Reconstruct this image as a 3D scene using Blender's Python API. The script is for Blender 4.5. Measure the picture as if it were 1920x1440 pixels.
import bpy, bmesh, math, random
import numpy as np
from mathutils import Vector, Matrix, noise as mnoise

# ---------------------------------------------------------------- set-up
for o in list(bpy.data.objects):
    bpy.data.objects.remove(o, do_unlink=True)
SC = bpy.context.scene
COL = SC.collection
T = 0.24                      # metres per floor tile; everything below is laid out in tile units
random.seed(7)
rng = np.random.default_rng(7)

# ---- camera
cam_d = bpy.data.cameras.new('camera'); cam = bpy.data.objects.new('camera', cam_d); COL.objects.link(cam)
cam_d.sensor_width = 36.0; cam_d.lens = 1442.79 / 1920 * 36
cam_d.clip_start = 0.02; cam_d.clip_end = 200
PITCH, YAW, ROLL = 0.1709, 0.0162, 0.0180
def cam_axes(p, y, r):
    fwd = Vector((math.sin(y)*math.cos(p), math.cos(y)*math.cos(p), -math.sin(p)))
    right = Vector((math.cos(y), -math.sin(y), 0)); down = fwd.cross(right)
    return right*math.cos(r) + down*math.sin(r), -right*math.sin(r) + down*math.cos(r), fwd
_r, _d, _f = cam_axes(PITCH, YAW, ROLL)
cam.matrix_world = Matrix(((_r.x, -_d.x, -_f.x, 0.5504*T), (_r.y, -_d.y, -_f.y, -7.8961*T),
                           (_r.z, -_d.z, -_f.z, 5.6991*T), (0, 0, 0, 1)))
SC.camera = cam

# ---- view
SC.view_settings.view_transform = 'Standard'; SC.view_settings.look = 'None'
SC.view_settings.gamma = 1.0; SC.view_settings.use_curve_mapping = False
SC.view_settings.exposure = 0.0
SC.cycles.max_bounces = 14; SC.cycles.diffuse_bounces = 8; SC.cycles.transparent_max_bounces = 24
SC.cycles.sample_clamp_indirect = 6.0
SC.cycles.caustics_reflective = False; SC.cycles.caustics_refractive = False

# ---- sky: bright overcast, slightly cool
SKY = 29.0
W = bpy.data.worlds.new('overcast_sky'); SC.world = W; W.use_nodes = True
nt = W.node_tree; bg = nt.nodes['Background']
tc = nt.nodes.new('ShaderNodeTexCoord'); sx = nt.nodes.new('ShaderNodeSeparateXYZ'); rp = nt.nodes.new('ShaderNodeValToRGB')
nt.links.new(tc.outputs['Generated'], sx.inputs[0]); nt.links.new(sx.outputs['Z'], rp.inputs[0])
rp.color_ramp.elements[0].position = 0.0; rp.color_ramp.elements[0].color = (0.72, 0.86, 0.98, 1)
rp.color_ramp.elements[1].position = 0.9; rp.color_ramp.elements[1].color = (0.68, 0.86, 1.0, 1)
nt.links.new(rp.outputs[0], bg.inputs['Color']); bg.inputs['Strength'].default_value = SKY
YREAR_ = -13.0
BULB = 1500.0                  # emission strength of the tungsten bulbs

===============

**TASK DIRECTIONS**
Copy out the whole listing, exactly as written.

**RESULT FOR THIS TASK**
Reconstruct this image as a 3D scene using Blender's Python API. The script is for Blender 4.5. Measure the picture as if it were 1920x1440 pixels.
import bpy, bmesh, math, random
import numpy as np
from mathutils import Vector, Matrix, noise as mnoise

# ---------------------------------------------------------------- set-up
for o in list(bpy.data.objects):
    bpy.data.objects.remove(o, do_unlink=True)
SC = bpy.context.scene
COL = SC.collection
T = 0.24                      # metres per floor tile; everything below is laid out in tile units
random.seed(7)
rng = np.random.default_rng(7)

# ---- camera
cam_d = bpy.data.cameras.new('camera'); cam = bpy.data.objects.new('camera', cam_d); COL.objects.link(cam)
cam_d.sensor_width = 36.0; cam_d.lens = 1442.79 / 1920 * 36
cam_d.clip_start = 0.02; cam_d.clip_end = 200
PITCH, YAW, ROLL = 0.1709, 0.0162, 0.0180
def cam_axes(p, y, r):
    fwd = Vector((math.sin(y)*math.cos(p), math.cos(y)*math.cos(p), -math.sin(p)))
    right = Vector((math.cos(y), -math.sin(y), 0)); down = fwd.cross(right)
    return right*math.cos(r) + down*math.sin(r), -right*math.sin(r) + down*math.cos(r), fwd
_r, _d, _f = cam_axes(PITCH, YAW, ROLL)
cam.matrix_world = Matrix(((_r.x, -_d.x, -_f.x, 0.5504*T), (_r.y, -_d.y, -_f.y, -7.8961*T),
                           (_r.z, -_d.z, -_f.z, 5.6991*T), (0, 0, 0, 1)))
SC.camera = cam

# ---- view
SC.view_settings.view_transform = 'Standard'; SC.view_settings.look = 'None'
SC.view_settings.gamma = 1.0; SC.view_settings.use_curve_mapping = False
SC.view_settings.exposure = 0.0
SC.cycles.max_bounces = 14; SC.cycles.diffuse_bounces = 8; SC.cycles.transparent_max_bounces = 24
SC.cycles.sample_clamp_indirect = 6.0
SC.cycles.caustics_reflective = False; SC.cycles.caustics_refractive = False

# ---- sky: bright overcast, slightly cool
SKY = 29.0
W = bpy.data.worlds.new('overcast_sky'); SC.world = W; W.use_nodes = True
nt = W.node_tree; bg = nt.nodes['Background']
tc = nt.nodes.new('ShaderNodeTexCoord'); sx = nt.nodes.new('ShaderNodeSeparateXYZ'); rp = nt.nodes.new('ShaderNodeValToRGB')
nt.links.new(tc.outputs['Generated'], sx.inputs[0]); nt.links.new(sx.outputs['Z'], rp.inputs[0])
rp.color_ramp.elements[0].position = 0.0; rp.color_ramp.elements[0].color = (0.72, 0.86, 0.98, 1)
rp.color_ramp.elements[1].position = 0.9; rp.color_ramp.elements[1].color = (0.68, 0.86, 1.0, 1)
nt.links.new(rp.outputs[0], bg.inputs['Color']); bg.inputs['Strength'].default_value = SKY
YREAR_ = -13.0
BULB = 1500.0                  # emission strength of the tungsten bulbs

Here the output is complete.